■ Goal:
Extract the whole listing as it stands. Do not include the pictures.

BEGIN Provided material

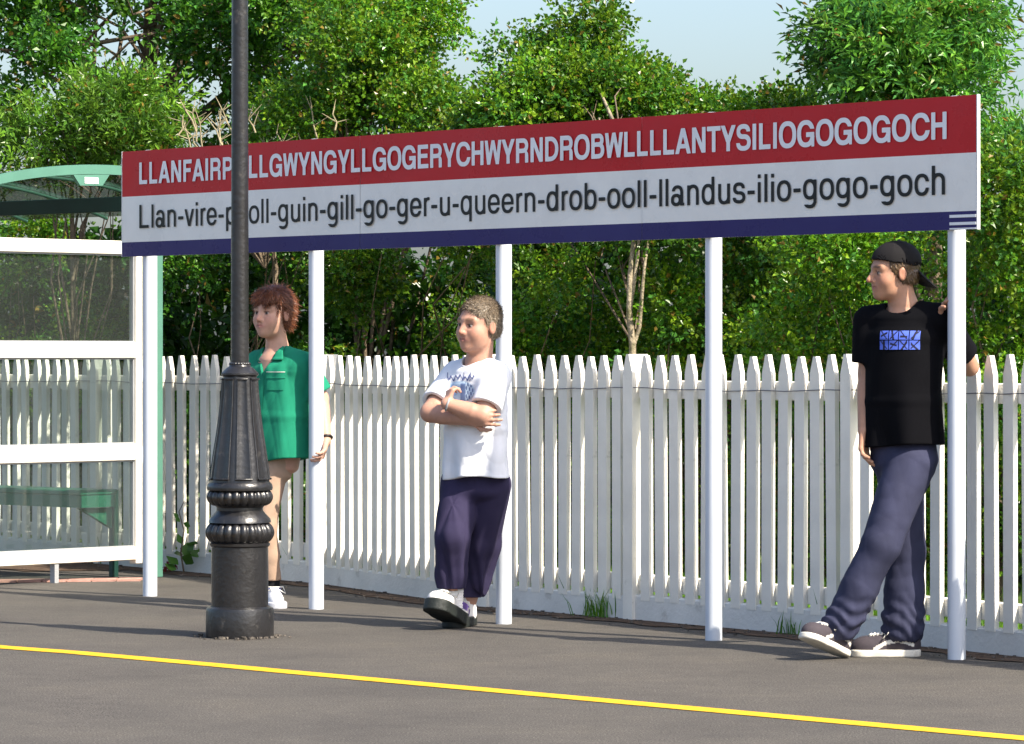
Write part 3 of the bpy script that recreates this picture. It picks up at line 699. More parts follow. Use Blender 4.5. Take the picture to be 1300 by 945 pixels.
def plant(name, label, cat, base, lobes, nspray, kind, cols, seed, stems=None, thr=-0.12, freq=1.5, group=None, limbs=14, bark='bark', tr=0.05, shell=0.38, dens=215):
    """lobes: (px, py, Y, rx, rz, ry) in photo pixels / metres depth; crown of leaf sprays plus trunk and limbs"""
    g = np.random.default_rng(seed); rr_ = random.Random(seed)
    root = tag(empty(name, base), label, cat, group)
    L = []
    for px, py, Y, rx, rz, ry in lobes:
        c = at(px, py, Y); L.append((np.array(c), np.array([rx*Y/FPX, ry, rz*Y/FPX])))
    vol = np.array([np.prod(r)**0.75 for _, r in L]); vol /= vol.sum()
    O = []; D = []; Nn = []; TI = []
    rc0 = {'haw': 0.19, 'ash': 0.22, 'broad': 0.25}[kind]
    ncl = max(8, int(nspray*0.84/dens)); cen = np.zeros((0, 3)); outs_ = []
    for c_ in range(ncl):
        k = g.choice(len(L), 10, p=vol); d = unit(g.normal(size=(10, 3))); r = g.random((10, 1))**0.42
        C = np.stack([L[i][0] for i in k]); Rr = np.maximum(np.stack([L[i][1] for i in k]) - rc0*0.75, 0.04)
        P = C + d*Rr*r; P[:, 2] = np.maximum(P[:, 2], 0.08)
        if len(cen): q = np.min(np.linalg.norm(P[:, None]-cen[None], axis=2), axis=1); b = int(np.argmax(q))
        else: b = 0
        cen = np.vstack([cen, P[b]]); outs_.append(d[b])
    for c_ in range(ncl):
        rc = rc0*g.uniform(0.65, 1.35); n = int(dens*1.15*(rc/rc0)**1.6*g.uniform(0.6, 1.25))
        d = unit(g.normal(size=(n*2, 3)) + outs_[c_]*0.45 + np.array([0.15, -0.25, 0.25]))[:n]
        el = np.array([g.uniform(0.8, 1.35), g.uniform(0.8, 1.3), g.uniform(0.6, 0.95)])
        P = cen[c_] + d*rc*el*g.uniform(0.35, 1.0, (n, 1))**0.55
        O.append(P); D.append(unit(d*0.9 + g.normal(0, 0.45, P.shape) + np.array([0, 0, 0.1]))); Nn.append(unit(d*0.75 + np.array([0.25, -0.2, 0.5]) + g.normal(0, 0.32, P.shape)))
        TI.append(np.full(n, g.uniform(0.72, 1.25)))
    n = int(nspray*0.045); k = g.choice(len(L), n, p=vol); d = unit(g.normal(size=(n, 3)))
    P = np.stack([L[i][0] for i in k]) + d*np.stack([L[i][1] for i in k])*g.random((n, 1))**0.4; P[:, 2] = np.maximum(P[:, 2], 0.02)
    O.append(P); D.append(unit(d + g.normal(0, 0.6, P.shape))); Nn.append(unit(np.array([0.2, -0.2, 0.7]) + g.normal(0, 0.5, P.shape))); TI.append(np.full(n, 0.9))
    TI = np.concatenate(TI)
    O = np.concatenate(O); D = np.concatenate(D); Nn = np.concatenate(Nn)
    K, tl, ll, lw, an, jt = KIND[kind]
    b3 = np.array(base)
    me = sprays_mesh('crown', O - b3, D, Nn, K, tl, ll, lw, an, cols, g, jt, TI)
    crown = link('crown', me, M['leaf'], root)
    # woody parts
    mb = MB(); lb = MB()
    tops = stems or [[Vector(base), Vector(base) + Vector((rr_.uniform(-.1, .1), 0.05, 0.8)), Vector(L[0][0])]]
    for si, st in enumerate(tops):
        st = [Vector(p) - Vector(base) for p in st]; nseg = len(st); t_ = tr if si == 0 else tr*0.45
        mb.tube(st, [t_*(1-0.75*i/(nseg-1)) + 0.004 for i in range(nseg)], 8)
    idx = g.choice(len(O), limbs, replace=False)
    for i in idx:
        st = rr_.choice(tops); s_ = Vector(st[rr_.randrange(0, len(st)-1)]).lerp(Vector(st[-1]), rr_.random()*0.7); e = Vector(O[i]).lerp(Vector(L[0][0]), 0.18)
        m1 = s_.lerp(e, 0.4) + Vector((rr_.uniform(-.12, .12), rr_.uniform(-.1, .1), rr_.uniform(0, .2)))
        m2 = s_.lerp(e, 0.75) + Vector((rr_.uniform(-.1, .1), rr_.uniform(-.1, .1), rr_.uniform(-.05, .12)))
        r0 = min(0.018, tr*rr_.uniform(0.22, 0.45))
        lb.tube([p - Vector(base) for p in (s_, m1, m2, e)], [r0, r0*0.7, r0*0.45, 0.003], 6)
    tk = mb.build('trunk', M[bark], root); lb.build('limbs', M['bark'], tk)
    return root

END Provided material

■ Completed task:
Write part 3 of the bpy script that recreates this picture. It picks up at line 699. More parts follow. Use Blender 4.5. Take the picture to be 1300 by 945 pixels.
def plant(name, label, cat, base, lobes, nspray, kind, cols, seed, stems=None, thr=-0.12, freq=1.5, group=None, limbs=14, bark='bark', tr=0.05, shell=0.38, dens=215):
    """lobes: (px, py, Y, rx, rz, ry) in photo pixels / metres depth; crown of leaf sprays plus trunk and limbs"""
    g = np.random.default_rng(seed); rr_ = random.Random(seed)
    root = tag(empty(name, base), label, cat, group)
    L = []
    for px, py, Y, rx, rz, ry in lobes:
        c = at(px, py, Y); L.append((np.array(c), np.array([rx*Y/FPX, ry, rz*Y/FPX])))
    vol = np.array([np.prod(r)**0.75 for _, r in L]); vol /= vol.sum()
    O = []; D = []; Nn = []; TI = []
    rc0 = {'haw': 0.19, 'ash': 0.22, 'broad': 0.25}[kind]
    ncl = max(8, int(nspray*0.84/dens)); cen = np.zeros((0, 3)); outs_ = []
    for c_ in range(ncl):
        k = g.choice(len(L), 10, p=vol); d = unit(g.normal(size=(10, 3))); r = g.random((10, 1))**0.42
        C = np.stack([L[i][0] for i in k]); Rr = np.maximum(np.stack([L[i][1] for i in k]) - rc0*0.75, 0.04)
        P = C + d*Rr*r; P[:, 2] = np.maximum(P[:, 2], 0.08)
        if len(cen): q = np.min(np.linalg.norm(P[:, None]-cen[None], axis=2), axis=1); b = int(np.argmax(q))
        else: b = 0
        cen = np.vstack([cen, P[b]]); outs_.append(d[b])
    for c_ in range(ncl):
        rc = rc0*g.uniform(0.65, 1.35); n = int(dens*1.15*(rc/rc0)**1.6*g.uniform(0.6, 1.25))
        d = unit(g.normal(size=(n*2, 3)) + outs_[c_]*0.45 + np.array([0.15, -0.25, 0.25]))[:n]
        el = np.array([g.uniform(0.8, 1.35), g.uniform(0.8, 1.3), g.uniform(0.6, 0.95)])
        P = cen[c_] + d*rc*el*g.uniform(0.35, 1.0, (n, 1))**0.55
        O.append(P); D.append(unit(d*0.9 + g.normal(0, 0.45, P.shape) + np.array([0, 0, 0.1]))); Nn.append(unit(d*0.75 + np.array([0.25, -0.2, 0.5]) + g.normal(0, 0.32, P.shape)))
        TI.append(np.full(n, g.uniform(0.72, 1.25)))
    n = int(nspray*0.045); k = g.choice(len(L), n, p=vol); d = unit(g.normal(size=(n, 3)))
    P = np.stack([L[i][0] for i in k]) + d*np.stack([L[i][1] for i in k])*g.random((n, 1))**0.4; P[:, 2] = np.maximum(P[:, 2], 0.02)
    O.append(P); D.append(unit(d + g.normal(0, 0.6, P.shape))); Nn.append(unit(np.array([0.2, -0.2, 0.7]) + g.normal(0, 0.5, P.shape))); TI.append(np.full(n, 0.9))
    TI = np.concatenate(TI)
    O = np.concatenate(O); D = np.concatenate(D); Nn = np.concatenate(Nn)
    K, tl, ll, lw, an, jt = KIND[kind]
    b3 = np.array(base)
    me = sprays_mesh('crown', O - b3, D, Nn, K, tl, ll, lw, an, cols, g, jt, TI)
    crown = link('crown', me, M['leaf'], root)
    # woody parts
    mb = MB(); lb = MB()
    tops = stems or [[Vector(base), Vector(base) + Vector((rr_.uniform(-.1, .1), 0.05, 0.8)), Vector(L[0][0])]]
    for si, st in enumerate(tops):
        st = [Vector(p) - Vector(base) for p in st]; nseg = len(st); t_ = tr if si == 0 else tr*0.45
        mb.tube(st, [t_*(1-0.75*i/(nseg-1)) + 0.004 for i in range(nseg)], 8)
    idx = g.choice(len(O), limbs, replace=False)
    for i in idx:
        st = rr_.choice(tops); s_ = Vector(st[rr_.randrange(0, len(st)-1)]).lerp(Vector(st[-1]), rr_.random()*0.7); e = Vector(O[i]).lerp(Vector(L[0][0]), 0.18)
        m1 = s_.lerp(e, 0.4) + Vector((rr_.uniform(-.12, .12), rr_.uniform(-.1, .1), rr_.uniform(0, .2)))
        m2 = s_.lerp(e, 0.75) + Vector((rr_.uniform(-.1, .1), rr_.uniform(-.1, .1), rr_.uniform(-.05, .12)))
        r0 = min(0.018, tr*rr_.uniform(0.22, 0.45))
        lb.tube([p - Vector(base) for p in (s_, m1, m2, e)], [r0, r0*0.7, r0*0.45, 0.003], 6)
    tk = mb.build('trunk', M[bark], root); lb.build('limbs', M['bark'], tk)
    return root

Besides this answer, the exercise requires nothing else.